フェラーリやマクラーレンが経験豊富なベテランや、チャンピオンが狙えるトップドライバーを選り好みする傾向にあるのに対して、ウイリアムズは古豪チームとしては珍しくルーキーを積極的に起用してきた。
注目すべきは、それらのルーキーを起用してきただけでなく、きちんと結果を残すまで成長させていることである。その最たる例が、'93年のデーモン・ヒルだ。
類稀な先見の明は、チーム創設から30年以上経った今も健在。
ウイリアムズはその前年の'92年にドライバーズ選手権とコンストラクターズ選手権を圧勝。しかし、ダブルタイトル獲得に貢献したナイジェル・マンセルとリカルド・パトレーゼとは契約を更新せず、アラン・プロストを復帰させることにしていた。ところがそのチームメートがなかなか決まらない。

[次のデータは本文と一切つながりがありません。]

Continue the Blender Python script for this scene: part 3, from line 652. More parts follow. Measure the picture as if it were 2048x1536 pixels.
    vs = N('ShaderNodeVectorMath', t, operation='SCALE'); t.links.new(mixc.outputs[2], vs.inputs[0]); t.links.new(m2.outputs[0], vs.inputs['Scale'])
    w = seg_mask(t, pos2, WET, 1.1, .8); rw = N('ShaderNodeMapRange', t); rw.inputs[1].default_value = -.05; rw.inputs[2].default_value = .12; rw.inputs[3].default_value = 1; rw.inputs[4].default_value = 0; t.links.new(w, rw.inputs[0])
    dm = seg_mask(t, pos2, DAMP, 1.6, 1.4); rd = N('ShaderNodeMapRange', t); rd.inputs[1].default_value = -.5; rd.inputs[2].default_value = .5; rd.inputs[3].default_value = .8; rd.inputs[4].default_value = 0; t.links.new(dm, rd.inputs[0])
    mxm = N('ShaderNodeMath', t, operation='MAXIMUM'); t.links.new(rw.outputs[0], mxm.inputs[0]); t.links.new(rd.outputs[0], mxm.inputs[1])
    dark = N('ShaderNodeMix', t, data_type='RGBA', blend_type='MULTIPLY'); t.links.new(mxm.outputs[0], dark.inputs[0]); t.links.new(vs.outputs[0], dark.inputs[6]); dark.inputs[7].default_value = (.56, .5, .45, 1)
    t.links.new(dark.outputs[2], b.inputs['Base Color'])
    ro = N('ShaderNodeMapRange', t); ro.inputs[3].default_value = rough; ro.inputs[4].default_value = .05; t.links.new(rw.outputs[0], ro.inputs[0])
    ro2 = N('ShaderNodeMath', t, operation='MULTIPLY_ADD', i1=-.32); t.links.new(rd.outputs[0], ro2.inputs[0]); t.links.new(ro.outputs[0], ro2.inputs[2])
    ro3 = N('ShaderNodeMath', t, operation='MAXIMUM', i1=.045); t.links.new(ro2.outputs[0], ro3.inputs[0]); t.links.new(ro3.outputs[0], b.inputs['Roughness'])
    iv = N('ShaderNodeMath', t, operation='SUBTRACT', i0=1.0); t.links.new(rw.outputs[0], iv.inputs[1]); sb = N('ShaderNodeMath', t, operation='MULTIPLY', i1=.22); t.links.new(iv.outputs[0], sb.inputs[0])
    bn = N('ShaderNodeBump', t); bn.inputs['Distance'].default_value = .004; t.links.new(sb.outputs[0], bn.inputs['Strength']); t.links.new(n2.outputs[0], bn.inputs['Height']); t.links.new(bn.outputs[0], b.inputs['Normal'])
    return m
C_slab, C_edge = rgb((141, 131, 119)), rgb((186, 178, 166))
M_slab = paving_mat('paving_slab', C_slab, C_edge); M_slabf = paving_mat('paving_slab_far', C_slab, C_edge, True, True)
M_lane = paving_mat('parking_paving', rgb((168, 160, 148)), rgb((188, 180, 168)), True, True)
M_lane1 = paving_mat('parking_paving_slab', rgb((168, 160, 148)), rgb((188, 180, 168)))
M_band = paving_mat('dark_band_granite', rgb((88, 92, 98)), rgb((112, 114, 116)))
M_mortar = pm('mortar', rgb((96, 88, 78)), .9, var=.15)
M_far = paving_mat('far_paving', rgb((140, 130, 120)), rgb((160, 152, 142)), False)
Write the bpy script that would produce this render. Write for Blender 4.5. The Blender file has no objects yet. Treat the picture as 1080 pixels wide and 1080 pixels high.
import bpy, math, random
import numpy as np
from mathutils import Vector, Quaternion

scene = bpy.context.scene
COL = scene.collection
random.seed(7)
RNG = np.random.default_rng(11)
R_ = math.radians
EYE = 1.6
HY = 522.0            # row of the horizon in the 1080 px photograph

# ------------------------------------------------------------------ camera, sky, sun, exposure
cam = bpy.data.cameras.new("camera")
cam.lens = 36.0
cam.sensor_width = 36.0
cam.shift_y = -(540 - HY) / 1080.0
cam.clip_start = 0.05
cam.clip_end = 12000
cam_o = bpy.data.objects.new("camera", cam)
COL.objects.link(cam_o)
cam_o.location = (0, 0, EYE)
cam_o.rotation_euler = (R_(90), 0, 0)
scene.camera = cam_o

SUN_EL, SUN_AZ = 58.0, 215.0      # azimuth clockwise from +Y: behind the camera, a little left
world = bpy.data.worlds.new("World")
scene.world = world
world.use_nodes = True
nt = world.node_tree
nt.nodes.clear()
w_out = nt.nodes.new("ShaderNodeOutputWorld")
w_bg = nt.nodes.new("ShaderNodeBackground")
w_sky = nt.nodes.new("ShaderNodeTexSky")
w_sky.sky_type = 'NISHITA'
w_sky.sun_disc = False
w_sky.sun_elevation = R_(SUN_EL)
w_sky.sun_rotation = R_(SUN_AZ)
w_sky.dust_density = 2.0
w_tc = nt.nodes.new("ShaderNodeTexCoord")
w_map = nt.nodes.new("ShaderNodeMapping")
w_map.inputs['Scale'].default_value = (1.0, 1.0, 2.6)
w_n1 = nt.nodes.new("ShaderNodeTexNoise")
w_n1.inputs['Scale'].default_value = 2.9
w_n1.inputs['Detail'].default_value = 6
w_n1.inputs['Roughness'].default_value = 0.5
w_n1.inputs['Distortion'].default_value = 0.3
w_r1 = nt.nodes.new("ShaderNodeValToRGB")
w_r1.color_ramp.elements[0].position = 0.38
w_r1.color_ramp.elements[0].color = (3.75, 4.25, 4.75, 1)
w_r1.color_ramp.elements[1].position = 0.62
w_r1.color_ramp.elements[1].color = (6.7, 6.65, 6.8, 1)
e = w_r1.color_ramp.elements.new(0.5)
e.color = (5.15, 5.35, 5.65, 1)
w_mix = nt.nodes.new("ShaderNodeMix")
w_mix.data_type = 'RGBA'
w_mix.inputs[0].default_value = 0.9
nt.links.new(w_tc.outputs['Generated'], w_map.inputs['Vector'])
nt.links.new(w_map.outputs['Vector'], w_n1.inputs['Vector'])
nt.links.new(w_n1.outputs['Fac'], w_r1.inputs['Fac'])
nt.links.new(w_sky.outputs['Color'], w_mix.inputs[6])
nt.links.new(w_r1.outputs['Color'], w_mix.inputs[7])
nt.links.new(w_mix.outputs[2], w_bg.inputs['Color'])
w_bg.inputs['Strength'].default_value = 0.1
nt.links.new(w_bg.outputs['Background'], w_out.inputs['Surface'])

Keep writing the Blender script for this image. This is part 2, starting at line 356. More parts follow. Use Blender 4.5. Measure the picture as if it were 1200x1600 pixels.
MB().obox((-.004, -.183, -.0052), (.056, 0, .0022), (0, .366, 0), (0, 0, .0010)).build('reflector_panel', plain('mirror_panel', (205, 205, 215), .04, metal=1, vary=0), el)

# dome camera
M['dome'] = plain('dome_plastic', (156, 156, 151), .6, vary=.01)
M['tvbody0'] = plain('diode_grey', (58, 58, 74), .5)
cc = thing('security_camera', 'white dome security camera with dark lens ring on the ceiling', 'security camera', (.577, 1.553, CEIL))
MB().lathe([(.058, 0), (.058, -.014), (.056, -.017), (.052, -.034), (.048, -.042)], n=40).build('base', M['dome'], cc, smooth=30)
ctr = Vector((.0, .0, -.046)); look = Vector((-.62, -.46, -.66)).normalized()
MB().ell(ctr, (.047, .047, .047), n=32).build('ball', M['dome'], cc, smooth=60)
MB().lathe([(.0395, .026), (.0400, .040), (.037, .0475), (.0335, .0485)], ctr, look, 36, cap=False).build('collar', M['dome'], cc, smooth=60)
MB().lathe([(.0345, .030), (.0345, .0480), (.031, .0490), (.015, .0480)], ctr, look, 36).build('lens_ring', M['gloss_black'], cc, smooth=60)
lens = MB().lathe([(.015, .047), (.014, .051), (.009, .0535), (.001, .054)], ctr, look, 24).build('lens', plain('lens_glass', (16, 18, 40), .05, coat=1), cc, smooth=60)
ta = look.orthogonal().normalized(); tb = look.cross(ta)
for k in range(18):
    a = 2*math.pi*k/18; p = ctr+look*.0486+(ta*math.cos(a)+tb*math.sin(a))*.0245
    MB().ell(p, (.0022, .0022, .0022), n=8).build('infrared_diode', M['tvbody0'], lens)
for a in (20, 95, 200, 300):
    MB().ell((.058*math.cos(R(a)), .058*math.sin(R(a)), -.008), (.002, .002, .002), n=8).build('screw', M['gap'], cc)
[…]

果たしてウイリアムズが選んだのは、わずかF1に2戦しか出走経験がないヒルだった。
当時この人選を疑問視する関係者も少なからずいたが、大方の予想に反してヒルはこの年、3勝を挙げ、3年後の'96年には見事チャンピオンに輝いた。
ヒルや冒頭で紹介したモントーヤ以外にも、ケケ・ロズベルグ、ナイジェル・マンセル、ティエリー・ブーツェン、デビッド・クルサード、ジャック・ビルヌーブ、ハインツ-ハラルド・フレンツェン、ラルフ・シューマッハら多くのドライバーが、ウイリアムズで自身F1初優勝を果たしている。
優勝することはなかったが、ジェンソン・バトン、ニコ・ロズベルグら、多くの才能あるドライバーがF1へデビューしたのも、このウイリアムズからだった。
その先見の明は、チーム創設から30年以上経ったいまも変わらず、2010年の暮れにはマルドナドを獲得し、'80年代以来となるベネズエラ人F1ドライバーを誕生させていたのである。